これは例をあげることができます。ドラゴンボールは「西遊記」、ワンピースは「海賊(たぶん海賊の認知を上げたのはキャプテンハーロック)」、ナルトは「忍者」、その前に忍空という下地もあるし、さらに古くはカムイ伝とか、カバ丸とか、忍者は枚挙にいとまがない。(呪術廻戦はちょっと複合的なんで、別で論じたいと思います)。
で、逆に全く新しいもの、見たことがないものというのは、人は怖がって手を出さないんです。食べ物でも作品でもなんでもそうなんですよね。
つまり、鬼滅は、鬼退治モチーフを孕んでいたので、手を出しやすかった。当たり前のようで、もっとも重要な要素の一つがこの「過去に知っているものの延長であること」なんです。

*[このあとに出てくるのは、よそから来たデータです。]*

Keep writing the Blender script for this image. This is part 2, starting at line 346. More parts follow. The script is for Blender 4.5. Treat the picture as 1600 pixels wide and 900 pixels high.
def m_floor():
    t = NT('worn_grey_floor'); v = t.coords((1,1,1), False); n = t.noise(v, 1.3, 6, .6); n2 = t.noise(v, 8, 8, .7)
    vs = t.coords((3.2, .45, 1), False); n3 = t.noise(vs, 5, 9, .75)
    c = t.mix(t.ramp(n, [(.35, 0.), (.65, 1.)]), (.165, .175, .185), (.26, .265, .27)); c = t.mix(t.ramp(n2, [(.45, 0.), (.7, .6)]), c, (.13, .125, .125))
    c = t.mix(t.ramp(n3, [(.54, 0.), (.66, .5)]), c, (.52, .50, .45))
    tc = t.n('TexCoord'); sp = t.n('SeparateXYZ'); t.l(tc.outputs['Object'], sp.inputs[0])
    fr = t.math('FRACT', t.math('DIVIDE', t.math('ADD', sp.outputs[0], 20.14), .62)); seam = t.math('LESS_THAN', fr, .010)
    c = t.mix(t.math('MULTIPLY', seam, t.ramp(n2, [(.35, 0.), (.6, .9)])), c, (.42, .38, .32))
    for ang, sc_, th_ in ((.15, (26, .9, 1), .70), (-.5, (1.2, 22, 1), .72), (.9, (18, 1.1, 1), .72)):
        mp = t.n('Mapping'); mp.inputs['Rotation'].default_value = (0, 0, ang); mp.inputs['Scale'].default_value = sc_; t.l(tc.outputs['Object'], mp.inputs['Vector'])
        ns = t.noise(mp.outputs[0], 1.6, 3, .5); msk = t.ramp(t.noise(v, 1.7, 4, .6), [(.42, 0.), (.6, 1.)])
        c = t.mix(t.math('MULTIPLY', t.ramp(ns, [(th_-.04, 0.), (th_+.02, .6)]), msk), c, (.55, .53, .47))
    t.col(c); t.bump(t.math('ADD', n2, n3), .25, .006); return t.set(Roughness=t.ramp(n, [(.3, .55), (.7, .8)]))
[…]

紐解いていくと本当に「外さない条件」でつくられている
こうしてみていくと大ヒットの内訳が本当に細く見えてきます。アニメ化の室の高さ、鬼退治の敷居の低さ、家族モチーフ、ジャンプ的ギミック、耽美でオシャレ感ある設定、女性的な人類愛等々──やっぱり、ヒット作というのは、ほんとうに「当たるべくして当たる」構成に満ちているんですよね。
そしてこの勢いは、たぶんアニメが完結するまで終わらないんじゃないかなー。
さて、全然関係ないんですけど、最近僕が気になっているのは「続編をすべて劇場版でやる」なんてことをしないでほしい、ってこと。
お茶の間で見たいんですけど。
あ、なんなら劇場版を30分きざみにしてお茶の間で流してほしい。せめて、テレビと両建てして、この令和の「鬼退治」を見せてもらいたいなって思っています。
ああ、またいつもの勝手な願望ですけどー。